Of the lines below, how many hold the string "from"? Give only the number.

— BEGIN Records to use —

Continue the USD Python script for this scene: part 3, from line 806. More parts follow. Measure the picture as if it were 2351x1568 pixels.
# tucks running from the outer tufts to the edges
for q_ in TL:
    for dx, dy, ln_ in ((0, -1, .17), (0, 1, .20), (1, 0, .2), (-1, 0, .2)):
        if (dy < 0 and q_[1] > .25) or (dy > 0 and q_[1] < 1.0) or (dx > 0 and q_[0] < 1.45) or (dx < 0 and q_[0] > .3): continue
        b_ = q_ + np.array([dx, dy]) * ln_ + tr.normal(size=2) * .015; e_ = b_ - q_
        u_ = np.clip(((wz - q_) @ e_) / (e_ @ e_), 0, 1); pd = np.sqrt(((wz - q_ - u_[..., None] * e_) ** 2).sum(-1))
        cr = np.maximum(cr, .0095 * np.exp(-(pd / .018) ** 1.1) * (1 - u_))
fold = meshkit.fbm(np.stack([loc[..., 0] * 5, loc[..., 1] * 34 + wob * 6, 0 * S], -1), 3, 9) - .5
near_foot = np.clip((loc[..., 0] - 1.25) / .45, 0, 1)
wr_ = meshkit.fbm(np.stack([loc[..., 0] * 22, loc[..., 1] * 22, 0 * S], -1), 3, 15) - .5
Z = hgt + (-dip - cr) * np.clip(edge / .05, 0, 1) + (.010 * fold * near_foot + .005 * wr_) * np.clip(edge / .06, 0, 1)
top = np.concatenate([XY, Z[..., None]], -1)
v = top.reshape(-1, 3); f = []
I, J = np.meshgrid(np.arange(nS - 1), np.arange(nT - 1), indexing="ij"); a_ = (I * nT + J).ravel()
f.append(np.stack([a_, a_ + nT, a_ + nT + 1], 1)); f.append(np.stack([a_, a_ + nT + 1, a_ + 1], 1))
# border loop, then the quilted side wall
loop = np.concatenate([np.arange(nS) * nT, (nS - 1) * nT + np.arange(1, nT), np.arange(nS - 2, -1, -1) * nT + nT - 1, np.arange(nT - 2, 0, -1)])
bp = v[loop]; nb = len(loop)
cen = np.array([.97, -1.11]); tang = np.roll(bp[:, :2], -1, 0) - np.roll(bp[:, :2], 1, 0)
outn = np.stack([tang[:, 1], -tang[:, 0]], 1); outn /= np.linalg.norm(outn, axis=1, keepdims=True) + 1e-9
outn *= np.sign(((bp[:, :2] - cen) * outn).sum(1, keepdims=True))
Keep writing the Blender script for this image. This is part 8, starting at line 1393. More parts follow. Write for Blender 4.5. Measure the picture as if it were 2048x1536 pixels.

— END Records to use —

Expected answer :: 2